Quote:
Originally Posted by Syd Thrift
This isn’t how baseball works. First up, the single highest correlation with offense isn’t wall distance or height or some algorithm based on the two but altitude. Period. Coors is one of the biggest stadia in the league and has consistently been by far the most hitter friendly. The stadium the Diamondbacks play in is also big and also allows a ton of homeruns.
Number two is climate, and only once you’ve drilled into climate does the size of the park become a thing. At that, if there’s a prevailing wind it can turn a park that dimension wise ought to have been average into a pitching heaven (see: the Big A). Sometimes the product a wall is built with produces more doubles and so on than the fact that it exists, as was the case with the Green Monster, which went from having a steel framework to being all padded or scoreboard in the 1970s. And then of course there’s the batter’s eye, which is more we’ll maintained now than it used to but which still can vary a bit.
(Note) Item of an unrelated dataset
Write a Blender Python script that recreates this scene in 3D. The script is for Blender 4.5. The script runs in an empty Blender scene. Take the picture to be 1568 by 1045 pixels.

Many times the actual dimensions of a park are the least interesting thing about it in terms of how baseball is played in it.
|
As someone who has watched games at Coors Field since its inception (moved to Denver in the Autumn of 1995, so missed most of first season but made it to Coors for at least one game that year), it is partly the size of the park (or more precisely, the size of the outfield) that makes Coors such a great hitters park. Yes, altitude is the key. But not only because it means the balls fly out of the park much better, but because it is the reason the outfield is vast (to try to mitigate that effect) and as a result Coors yields a great many bloop singles that would be outs in most parks much of the time. It is why outfielders with great range are even more valuable and needed at Coors (and not always a commodity the Rockies are very good at developing or acquiring.) Coors still inflates power numbers, yes, but since the humidor era began it probably even more strongly influences, in a positive direction, batting averages.
While I largely agree with you, Coors Field is a rather extreme example that illustrates that park dimensions can in fact influence offensive production.